Would switching from 3 to 1 second block times also scale the network by 3X? I assume the block sizes would stay the same as they are now. I believe I remember reading a post somewhere about the eventual risk that blocks would fill up if we saw mass adoption. I am not sure if that post had much validity though or if that is even much of a limitation.
Well, if block size remained the same, you could store more data, but the easy option if we want to scale to process more data would just be to increase the block size.
This latter option doesn't even require a code change: if enough witnesses vote to increase the block size, it will increase automatically. The "con" to increasing the block size is just that it means the blockchain can grow faster and right now the block size puts an upper limit on that growth, so it can be viewed as a "safety net" versus a spam attack.
But increasing the block time offers another benefit that can't be gained by increasing the block size: decreased latency between when a transaction is broadcast and when it is accepted into the blockchain.
This can be interesting for things like games. A game will wait until a transaction gets accepted into a block before it will fully process it. So with the block time being 3s, the game will process the transaction about 1.5s (on average = 3/2s) after the transaction is broadcast, with a worst-case time of 3s (that's a slightly simplified model, but let's go with it). With a block time of time of 1s, the game will respond in about 0.5s (on average = 1/2 s), with a worst-case time of 1s.

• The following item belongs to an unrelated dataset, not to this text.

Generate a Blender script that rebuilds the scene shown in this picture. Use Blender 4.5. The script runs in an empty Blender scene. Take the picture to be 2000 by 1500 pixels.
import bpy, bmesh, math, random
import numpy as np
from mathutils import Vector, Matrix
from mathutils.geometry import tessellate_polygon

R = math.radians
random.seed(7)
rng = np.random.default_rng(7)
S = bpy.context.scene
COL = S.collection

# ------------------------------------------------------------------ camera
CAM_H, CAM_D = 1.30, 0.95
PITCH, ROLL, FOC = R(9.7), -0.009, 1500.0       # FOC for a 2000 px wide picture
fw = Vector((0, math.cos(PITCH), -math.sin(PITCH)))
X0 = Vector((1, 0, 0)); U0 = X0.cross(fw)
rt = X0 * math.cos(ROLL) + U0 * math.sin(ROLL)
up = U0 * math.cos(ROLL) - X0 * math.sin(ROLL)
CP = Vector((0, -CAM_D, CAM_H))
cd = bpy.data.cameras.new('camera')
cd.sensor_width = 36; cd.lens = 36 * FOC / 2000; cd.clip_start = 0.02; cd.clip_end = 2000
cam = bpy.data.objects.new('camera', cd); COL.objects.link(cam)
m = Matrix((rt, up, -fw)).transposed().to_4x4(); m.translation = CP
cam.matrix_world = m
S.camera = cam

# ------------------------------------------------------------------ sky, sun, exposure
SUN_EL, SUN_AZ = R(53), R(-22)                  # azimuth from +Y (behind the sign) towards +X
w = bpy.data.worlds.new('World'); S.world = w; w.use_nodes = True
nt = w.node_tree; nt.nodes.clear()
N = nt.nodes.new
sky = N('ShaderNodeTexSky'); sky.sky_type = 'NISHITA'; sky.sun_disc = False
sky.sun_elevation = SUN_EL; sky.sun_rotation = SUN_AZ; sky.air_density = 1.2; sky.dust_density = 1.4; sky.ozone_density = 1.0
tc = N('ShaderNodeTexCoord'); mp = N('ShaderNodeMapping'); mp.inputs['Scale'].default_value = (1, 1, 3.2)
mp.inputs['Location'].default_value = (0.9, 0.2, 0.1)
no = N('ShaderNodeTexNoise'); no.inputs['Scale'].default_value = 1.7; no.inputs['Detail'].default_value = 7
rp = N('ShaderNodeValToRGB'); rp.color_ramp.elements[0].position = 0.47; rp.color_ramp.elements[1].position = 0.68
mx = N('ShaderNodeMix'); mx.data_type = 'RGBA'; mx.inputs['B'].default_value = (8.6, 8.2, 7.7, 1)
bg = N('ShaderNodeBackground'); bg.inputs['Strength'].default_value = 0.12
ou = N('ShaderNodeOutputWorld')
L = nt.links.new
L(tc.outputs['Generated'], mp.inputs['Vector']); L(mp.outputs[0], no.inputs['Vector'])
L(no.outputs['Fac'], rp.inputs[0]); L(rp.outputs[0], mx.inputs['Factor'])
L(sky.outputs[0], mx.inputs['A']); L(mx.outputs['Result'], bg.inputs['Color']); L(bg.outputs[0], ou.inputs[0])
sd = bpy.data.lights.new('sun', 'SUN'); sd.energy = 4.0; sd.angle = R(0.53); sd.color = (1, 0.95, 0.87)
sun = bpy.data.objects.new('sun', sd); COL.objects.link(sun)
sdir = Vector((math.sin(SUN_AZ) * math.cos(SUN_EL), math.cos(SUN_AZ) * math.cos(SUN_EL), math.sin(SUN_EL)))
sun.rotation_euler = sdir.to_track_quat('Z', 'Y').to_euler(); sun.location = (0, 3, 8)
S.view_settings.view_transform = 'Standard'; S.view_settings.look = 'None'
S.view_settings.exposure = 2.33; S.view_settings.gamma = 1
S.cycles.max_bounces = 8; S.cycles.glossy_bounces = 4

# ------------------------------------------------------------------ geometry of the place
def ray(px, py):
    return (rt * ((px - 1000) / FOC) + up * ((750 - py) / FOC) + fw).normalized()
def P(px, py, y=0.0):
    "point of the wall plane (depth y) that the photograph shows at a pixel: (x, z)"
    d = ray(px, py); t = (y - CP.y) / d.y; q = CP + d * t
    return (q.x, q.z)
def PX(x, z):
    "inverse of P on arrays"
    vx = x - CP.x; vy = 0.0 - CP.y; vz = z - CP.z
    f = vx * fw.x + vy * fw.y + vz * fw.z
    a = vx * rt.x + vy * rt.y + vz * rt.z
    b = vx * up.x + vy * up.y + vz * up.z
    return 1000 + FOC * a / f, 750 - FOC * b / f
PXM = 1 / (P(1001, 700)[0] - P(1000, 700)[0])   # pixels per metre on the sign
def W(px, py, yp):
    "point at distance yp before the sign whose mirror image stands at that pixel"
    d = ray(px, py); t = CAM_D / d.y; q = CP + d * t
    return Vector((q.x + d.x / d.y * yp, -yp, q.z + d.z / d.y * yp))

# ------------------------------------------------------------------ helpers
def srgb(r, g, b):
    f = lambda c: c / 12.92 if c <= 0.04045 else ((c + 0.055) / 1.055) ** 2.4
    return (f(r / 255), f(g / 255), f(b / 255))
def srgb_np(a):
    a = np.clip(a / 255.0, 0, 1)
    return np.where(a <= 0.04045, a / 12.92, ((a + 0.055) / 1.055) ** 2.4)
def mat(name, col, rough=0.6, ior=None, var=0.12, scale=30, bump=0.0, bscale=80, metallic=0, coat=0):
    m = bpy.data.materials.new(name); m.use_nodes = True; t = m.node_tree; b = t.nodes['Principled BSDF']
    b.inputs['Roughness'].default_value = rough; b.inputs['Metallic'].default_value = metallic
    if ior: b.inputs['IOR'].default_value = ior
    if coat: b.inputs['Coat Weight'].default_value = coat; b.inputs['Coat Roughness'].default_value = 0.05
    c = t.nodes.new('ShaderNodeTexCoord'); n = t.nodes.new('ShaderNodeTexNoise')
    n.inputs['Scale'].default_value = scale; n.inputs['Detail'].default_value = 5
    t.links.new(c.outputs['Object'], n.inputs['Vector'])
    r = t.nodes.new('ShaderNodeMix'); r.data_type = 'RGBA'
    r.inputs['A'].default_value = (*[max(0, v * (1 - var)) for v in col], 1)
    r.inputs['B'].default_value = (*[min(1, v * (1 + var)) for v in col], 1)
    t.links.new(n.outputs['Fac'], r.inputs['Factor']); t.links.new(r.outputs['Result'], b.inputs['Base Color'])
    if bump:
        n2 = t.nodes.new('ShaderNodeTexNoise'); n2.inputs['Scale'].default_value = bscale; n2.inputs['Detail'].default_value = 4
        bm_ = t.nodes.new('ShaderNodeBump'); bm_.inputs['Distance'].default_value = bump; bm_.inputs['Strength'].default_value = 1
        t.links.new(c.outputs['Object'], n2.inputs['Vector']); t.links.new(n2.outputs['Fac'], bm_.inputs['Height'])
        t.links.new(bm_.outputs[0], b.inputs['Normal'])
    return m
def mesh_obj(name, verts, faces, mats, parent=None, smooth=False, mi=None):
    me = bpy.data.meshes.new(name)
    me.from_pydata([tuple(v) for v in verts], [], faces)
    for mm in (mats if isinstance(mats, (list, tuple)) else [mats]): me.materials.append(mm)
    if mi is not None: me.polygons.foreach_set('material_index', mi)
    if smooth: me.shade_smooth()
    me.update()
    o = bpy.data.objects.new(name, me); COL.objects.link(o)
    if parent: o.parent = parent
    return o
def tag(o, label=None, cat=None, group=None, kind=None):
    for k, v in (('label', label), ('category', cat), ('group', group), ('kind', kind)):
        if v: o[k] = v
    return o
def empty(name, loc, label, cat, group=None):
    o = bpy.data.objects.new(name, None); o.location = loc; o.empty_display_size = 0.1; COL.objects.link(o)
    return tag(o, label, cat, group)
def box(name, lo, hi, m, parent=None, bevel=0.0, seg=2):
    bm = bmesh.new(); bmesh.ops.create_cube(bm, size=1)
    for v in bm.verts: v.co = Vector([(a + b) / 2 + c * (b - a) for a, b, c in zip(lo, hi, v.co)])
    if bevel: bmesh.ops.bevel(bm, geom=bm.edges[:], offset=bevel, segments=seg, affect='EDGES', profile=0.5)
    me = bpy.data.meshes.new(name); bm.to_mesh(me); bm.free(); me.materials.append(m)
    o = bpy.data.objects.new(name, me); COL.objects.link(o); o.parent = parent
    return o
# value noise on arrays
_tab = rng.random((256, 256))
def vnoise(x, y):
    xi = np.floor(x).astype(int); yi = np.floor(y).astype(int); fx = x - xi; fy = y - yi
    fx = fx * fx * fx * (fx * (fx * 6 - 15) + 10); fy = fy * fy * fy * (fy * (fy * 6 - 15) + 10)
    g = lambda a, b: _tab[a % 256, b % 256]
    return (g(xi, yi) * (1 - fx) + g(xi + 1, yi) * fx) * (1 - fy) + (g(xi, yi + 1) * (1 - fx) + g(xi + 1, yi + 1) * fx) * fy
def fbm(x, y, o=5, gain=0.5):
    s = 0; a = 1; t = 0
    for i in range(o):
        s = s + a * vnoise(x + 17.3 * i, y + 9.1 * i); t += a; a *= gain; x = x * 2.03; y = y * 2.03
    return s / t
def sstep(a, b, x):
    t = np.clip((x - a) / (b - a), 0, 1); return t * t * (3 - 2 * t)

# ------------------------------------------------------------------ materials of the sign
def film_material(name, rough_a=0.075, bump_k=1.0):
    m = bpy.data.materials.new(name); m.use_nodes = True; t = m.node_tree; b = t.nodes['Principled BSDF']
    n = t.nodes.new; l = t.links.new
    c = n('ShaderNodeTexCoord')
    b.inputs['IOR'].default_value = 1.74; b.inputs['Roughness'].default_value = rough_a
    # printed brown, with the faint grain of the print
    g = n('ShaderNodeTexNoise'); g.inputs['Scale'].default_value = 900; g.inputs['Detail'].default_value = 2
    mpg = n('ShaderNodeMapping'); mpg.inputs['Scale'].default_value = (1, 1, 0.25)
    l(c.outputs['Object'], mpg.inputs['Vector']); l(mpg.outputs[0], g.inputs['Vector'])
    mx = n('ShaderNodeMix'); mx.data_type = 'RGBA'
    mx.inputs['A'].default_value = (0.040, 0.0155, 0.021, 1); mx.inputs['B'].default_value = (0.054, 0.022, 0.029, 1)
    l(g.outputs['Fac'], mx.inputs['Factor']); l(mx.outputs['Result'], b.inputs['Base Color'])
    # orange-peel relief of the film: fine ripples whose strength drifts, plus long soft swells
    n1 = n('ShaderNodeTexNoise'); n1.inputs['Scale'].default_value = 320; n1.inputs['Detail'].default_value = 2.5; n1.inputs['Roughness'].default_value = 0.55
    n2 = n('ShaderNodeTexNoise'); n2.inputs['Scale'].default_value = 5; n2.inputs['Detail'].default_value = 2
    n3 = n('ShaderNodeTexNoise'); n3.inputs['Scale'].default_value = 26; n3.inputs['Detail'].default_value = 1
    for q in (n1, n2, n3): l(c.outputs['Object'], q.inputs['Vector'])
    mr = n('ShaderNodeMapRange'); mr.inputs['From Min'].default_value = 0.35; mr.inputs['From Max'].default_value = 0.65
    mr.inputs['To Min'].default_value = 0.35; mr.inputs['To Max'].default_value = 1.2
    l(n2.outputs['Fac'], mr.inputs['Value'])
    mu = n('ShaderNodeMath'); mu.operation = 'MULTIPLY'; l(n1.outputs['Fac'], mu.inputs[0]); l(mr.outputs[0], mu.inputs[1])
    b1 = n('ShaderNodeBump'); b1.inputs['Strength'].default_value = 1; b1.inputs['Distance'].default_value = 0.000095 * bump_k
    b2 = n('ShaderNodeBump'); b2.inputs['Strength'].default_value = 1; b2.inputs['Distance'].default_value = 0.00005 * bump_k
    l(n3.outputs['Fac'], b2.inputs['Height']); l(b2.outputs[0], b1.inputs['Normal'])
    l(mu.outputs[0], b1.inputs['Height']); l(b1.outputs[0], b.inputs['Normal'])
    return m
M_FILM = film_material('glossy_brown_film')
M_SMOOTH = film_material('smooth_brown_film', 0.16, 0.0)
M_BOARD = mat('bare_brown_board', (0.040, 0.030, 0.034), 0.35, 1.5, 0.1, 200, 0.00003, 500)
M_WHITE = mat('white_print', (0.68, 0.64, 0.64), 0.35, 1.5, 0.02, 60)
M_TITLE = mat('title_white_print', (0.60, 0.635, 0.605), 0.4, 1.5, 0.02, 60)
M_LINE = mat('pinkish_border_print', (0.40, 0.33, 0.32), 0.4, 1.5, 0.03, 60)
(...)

Changing block time is an absolute nightmare, I wouldn't dare to go that route. I think faster block times for interactive games can be achieved easier. Even with some second layer consensus with multiple "application specific block producers". Each ASBP can accept incoming transactions in zero time, reacting immediately on a temporary side chain (broadcasting accepted transactions to other BPs of the same app) and then makes that side chain permanent by including it in custom op on HIVE. Of course that solution opens a lot of issues - how to broadcast side chain between blocks (maybe that is not needed if different ASBPs were working independently, sort of like different instance servers of some MMORPG - they only need to communicate final outcome), will the side chain fit in custom op (who knows) or more importantly why does that app need HIVE in the first place (to keep record on a proven chain with many nodes and established economy, to make reaching second layer consensus easier, stuff like that).
This topic is being discussed from time to time and I would love to read the longer explanation from your point of view why that's the wrong path.
Ok, a bit more but still briefly.
It is a high cost, high risk, low reward endeavor. First it might seem like all it takes is to change the constant that governs block interval. But there are plenty of places in the code where author(s) directly state that it is not prepared for different block times (guarded with static assertions) and even more places, where such assumption was made silently. Especially parts where stuff happens every block would need to be carefully reviewed. There is really no shortage of work that needs to be done instead of that.
Second, shorter blocks pose more problems with network communication (it is not an accident that with half-second blocks, EOS BPs produce 6 consecutive blocks each during their scheduled time). There is also more overhead.
Finally there is really not that many applications that can't work with 3s blocks but would be fine with 1s blocks (and those that are should really be based on EOS - one of the benefits of having many different chains in the crypto space). If anything, there is higher chance that application actually needs as fast as possible communication, where 1s blocks won't suffice. In such case there are two possibilities. First case: the app does not really need to store interactive data. Like previously mentioned MMORPG. When you are f.e. engaged in competitive PvP battle, server has to take over all communication - it can't go through blockchain (it only needs to be the same server for the battle participants, different matches can be handled by different servers). But in the end data on your exact position in every millisecond of the match is not needed to be permanently recorded. Server just needs to send transaction with final outcome, number of points gained, consumed or exchanged items, rewards given, etc., so other servers of the same app can properly update their state. Second case: when app really needs to record everything, f.e. due to regulatory requirements. Like if you wanted to make stock exchange. In such case the most reasonable approach would be to split the work between independent servers (at most one server per market pair) and either record everything on separate public side-chain(s) linking to HIVE with hashes only and records of finalized trades, or (most likely after filtering bloated HFT activity) put content of temporary side-chain inside custom op transactions (assuming it would fit).
To sum it up: a lot of effort that is better utilized elsewhere, risk of bugs, technical difficulties and in the end it does not really help.
Oh, cool. I didn’t realize the block size was so easily modified. I thought there were more technical/resource restrictions that were in play.
Awesome, thanks for the breakdown. I'm totally onboard with it.
We can estimate the overhead somewhat by observing that the signatures are going to be maybe 100 bytes roughly, so 2k bytes for all of them. Blocks are currently limited to 64k so this is around 3%. If block size goes up it would be less. (Ignores various details about how transactions and blocks are transmitted around, but close enough for discussion.)
That was a pretty good estimate, actually. It's done as a regular transaction (eg. has TAPOS data, etc) and it looks like the transaction will vary between 98 and 115 bytes in size (depending on size of account name of the witness).